Mr. Hansberry: My background is 10 years at P&G and nine years here. I was trained in [the concept of] the consumer is our boss. I very much believe that. We use the word "she" to connote the consumer is our boss. Anybody can be doing the shopping, but we speak in terms of she.

Ad Age: You redesigned the Heinz ketchup label last year, adding a picture of a tomato. How has that been received?
Mr. Hansberry: Heinz is in every household. In America it has higher household penetration than salt and pepper. It's an amazing thing, one of the strongest brands within consumer package goods. It's a blessing and a curse when you have a business that everybody had tried and has in their home, and when you're in charge of growing that, it can be quite challenging. Our biggest opportunity was to grow usage occasions and [get consumers to] consider using Heinz ketchup more than they do.

Ad Age: But moms needed to know there were tomatoes in the ketchup?
Mr. Hansberry: That's the single kernel behind "grown not made," to remind mom that when she buys Heinz, it's a product we have essentially cared for from seed to plate. Every bottle of ketchup starts with the tomato.

Ad Age: There's a piece of insight that'll blow your mind.
Mr. Hansberry: That was the thing we took for granted, that she knew it came from the tomato. Not all people spend as much time thinking about ketchup as we do.

Ad Age: And you've also innovated in ketchup since arriving nine years ago. How did you do that?
Mr. Hansberry: If you look back over last six years, you see a track record of innovation. We took a relatively sleepy category and we've been innovating like crazy with kids' colors, upside-down bottles, fridge-fit bottles -- we have been able to grow the category and market share. There's no such thing as tired brands, but tired brand managers. We have certainly worked up these brands.

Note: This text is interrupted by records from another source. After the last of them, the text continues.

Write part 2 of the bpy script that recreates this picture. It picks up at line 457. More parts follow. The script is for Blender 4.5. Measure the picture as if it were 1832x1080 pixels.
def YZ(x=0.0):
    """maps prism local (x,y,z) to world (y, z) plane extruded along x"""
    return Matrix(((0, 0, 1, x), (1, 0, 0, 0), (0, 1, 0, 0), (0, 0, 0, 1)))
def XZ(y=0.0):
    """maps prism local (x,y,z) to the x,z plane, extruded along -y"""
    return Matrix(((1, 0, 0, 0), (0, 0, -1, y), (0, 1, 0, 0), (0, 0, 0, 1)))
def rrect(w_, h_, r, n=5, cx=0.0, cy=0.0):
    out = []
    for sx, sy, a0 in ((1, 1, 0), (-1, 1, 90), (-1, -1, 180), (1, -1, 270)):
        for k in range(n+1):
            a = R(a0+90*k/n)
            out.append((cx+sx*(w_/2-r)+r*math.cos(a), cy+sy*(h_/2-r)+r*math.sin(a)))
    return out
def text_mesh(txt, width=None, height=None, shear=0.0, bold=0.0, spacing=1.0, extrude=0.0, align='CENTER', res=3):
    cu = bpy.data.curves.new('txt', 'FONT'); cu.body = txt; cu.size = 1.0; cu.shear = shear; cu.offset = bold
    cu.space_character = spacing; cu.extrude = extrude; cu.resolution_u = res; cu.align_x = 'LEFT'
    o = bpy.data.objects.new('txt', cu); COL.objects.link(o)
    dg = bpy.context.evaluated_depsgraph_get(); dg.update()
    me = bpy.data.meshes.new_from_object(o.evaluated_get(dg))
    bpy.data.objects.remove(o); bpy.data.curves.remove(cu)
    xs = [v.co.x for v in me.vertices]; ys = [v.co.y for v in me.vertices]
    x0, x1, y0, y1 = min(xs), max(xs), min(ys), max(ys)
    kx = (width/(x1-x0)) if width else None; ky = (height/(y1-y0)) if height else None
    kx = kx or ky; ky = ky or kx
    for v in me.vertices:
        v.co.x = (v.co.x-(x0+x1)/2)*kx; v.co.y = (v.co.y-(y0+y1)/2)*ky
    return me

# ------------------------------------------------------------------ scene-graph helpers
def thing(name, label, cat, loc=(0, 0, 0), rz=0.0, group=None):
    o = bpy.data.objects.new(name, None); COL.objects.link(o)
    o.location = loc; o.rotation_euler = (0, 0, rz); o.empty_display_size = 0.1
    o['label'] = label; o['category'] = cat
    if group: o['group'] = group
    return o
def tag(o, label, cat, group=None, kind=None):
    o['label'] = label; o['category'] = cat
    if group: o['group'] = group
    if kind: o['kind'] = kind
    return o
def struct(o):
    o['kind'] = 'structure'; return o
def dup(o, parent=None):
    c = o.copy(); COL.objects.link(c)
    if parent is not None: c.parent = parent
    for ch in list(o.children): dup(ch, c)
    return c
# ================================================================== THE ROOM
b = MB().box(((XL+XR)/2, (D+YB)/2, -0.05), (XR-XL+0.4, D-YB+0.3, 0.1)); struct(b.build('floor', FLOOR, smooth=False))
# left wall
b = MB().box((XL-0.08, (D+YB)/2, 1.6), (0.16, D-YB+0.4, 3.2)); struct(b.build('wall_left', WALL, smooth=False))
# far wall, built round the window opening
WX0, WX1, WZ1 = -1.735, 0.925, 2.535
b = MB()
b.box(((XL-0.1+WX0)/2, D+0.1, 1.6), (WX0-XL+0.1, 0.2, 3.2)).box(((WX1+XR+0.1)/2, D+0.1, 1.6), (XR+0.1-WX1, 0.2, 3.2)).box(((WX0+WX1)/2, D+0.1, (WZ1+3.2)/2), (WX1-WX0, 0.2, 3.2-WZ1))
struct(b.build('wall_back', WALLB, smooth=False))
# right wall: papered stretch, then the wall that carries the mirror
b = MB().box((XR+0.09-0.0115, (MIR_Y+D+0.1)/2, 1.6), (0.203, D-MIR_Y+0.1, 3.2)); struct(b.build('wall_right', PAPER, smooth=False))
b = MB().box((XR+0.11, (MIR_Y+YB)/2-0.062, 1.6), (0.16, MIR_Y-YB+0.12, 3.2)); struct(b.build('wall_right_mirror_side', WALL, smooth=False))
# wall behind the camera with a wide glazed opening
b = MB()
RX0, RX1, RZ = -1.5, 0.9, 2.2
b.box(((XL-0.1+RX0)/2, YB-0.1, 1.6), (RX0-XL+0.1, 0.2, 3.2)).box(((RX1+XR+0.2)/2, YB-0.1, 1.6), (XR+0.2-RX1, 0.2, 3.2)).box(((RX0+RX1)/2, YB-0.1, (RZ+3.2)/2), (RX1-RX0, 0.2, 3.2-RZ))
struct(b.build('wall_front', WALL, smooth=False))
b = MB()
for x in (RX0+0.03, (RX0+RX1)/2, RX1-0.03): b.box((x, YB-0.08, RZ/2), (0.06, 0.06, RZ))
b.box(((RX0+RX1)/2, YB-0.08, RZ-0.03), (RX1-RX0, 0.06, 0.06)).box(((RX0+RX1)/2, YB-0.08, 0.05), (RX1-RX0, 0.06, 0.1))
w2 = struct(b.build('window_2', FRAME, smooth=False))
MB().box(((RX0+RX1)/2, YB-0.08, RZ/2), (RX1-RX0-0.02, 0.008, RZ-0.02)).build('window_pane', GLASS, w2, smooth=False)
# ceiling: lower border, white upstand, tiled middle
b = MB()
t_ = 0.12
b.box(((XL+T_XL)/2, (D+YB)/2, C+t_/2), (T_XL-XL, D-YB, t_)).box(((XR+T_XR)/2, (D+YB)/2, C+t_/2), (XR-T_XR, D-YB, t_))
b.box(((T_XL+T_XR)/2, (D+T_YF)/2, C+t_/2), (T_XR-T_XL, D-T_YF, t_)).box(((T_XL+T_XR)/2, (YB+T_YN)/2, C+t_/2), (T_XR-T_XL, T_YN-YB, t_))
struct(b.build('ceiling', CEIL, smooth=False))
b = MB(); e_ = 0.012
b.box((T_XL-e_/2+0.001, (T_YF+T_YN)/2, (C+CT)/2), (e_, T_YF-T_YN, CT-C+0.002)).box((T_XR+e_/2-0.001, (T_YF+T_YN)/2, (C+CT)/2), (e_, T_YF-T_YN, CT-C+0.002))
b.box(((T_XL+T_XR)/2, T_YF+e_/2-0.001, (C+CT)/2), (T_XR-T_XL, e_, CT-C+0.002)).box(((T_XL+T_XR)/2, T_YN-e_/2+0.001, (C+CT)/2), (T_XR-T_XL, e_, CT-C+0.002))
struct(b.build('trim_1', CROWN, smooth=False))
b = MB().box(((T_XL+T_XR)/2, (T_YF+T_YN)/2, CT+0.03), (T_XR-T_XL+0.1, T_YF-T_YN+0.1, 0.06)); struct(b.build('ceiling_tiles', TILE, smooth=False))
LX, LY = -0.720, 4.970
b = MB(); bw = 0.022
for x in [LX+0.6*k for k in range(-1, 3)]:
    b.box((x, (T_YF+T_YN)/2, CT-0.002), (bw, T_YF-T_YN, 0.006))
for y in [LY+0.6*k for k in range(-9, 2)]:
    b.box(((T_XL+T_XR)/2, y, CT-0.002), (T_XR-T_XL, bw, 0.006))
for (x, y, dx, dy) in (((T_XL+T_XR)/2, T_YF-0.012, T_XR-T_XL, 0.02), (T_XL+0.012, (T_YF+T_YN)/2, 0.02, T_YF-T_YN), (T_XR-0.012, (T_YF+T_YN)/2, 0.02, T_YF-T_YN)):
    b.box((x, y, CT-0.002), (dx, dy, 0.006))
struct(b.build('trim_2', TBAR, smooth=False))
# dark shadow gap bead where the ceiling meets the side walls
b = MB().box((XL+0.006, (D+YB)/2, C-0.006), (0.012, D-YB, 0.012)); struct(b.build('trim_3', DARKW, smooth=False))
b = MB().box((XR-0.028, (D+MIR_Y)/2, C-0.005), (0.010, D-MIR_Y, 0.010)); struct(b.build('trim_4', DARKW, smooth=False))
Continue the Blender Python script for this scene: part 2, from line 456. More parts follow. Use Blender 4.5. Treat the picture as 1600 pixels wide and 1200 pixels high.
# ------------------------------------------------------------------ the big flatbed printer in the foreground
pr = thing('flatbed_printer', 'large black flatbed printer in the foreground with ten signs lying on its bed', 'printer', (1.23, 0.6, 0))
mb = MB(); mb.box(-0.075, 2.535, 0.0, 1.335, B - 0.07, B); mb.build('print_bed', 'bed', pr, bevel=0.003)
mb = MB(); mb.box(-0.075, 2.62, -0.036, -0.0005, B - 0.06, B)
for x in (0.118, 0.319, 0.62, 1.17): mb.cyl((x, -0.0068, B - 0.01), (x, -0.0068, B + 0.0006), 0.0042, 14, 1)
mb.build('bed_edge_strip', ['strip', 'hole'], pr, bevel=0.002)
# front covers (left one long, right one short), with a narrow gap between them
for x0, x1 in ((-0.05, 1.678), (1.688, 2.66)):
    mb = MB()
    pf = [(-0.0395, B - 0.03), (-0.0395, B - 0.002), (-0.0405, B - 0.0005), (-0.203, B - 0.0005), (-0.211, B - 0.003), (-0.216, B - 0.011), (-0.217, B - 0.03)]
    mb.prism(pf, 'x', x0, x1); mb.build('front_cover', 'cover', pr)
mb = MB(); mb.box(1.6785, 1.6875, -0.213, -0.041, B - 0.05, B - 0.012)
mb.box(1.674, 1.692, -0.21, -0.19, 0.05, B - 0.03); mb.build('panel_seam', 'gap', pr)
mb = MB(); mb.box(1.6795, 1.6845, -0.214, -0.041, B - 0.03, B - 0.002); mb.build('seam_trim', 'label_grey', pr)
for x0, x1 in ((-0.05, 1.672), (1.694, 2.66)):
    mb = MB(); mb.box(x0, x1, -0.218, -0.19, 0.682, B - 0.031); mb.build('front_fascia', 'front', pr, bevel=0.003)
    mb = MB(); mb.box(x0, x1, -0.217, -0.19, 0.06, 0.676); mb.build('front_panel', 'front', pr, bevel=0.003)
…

Ad Age: But what drove those changes?
Mr. Hansberry: We believe here innovation begins with an eye; it's about observation. It's an amazing insight that ketchup was kept around for so long that consumers stored it upside down, and we didn't know that until we saw it with our eyes.

Ad Age: How are you looking at private label these days?
Mr. Hansberry: In recessionary times, the No. 1 competition is private label. The single biggest thing we can do is to deliver value proposition, product benefit -- particularly the taste we provide -- and communicate that message to consumers. Private label has been growing, so it's critical to be No. 1 or 2 or your distribution is going to the threatened. Our responsibility as a branded leader is to innovate and grow the category for our trade customers, so we play a leadership role. In doing so, we throw private label off their game.

Ad Age: You've also developed online communities to assist in product development and marketing. How did that work with the Steam n' Mash mashed-potato launch?
Mr. Hansberry: We were able to place the product with the moms [through the Let's Dish and She Speaks] communities. They were able to taste it, test it, record different things for us. They looked at packaging, choices on flavors; they really influenced the flavors that launched. In the offline world, if we did a traditional test-market launch, it takes nine to 12 months to read [the results] and would take about another nine to 12 months to roll out. But by leveraging communities, from ideas to execution, the first presentation from a summer intern to national launch was nine months.

Continuously digging consumer insights to fuel innovations is key success of Heinz to delight its mom consumers during recession. On top of that, striving to be #1 or #2 brand in the market cannot be more than relevant rallying cry under stiff competition to win the shelf-share among exponential private-label growth.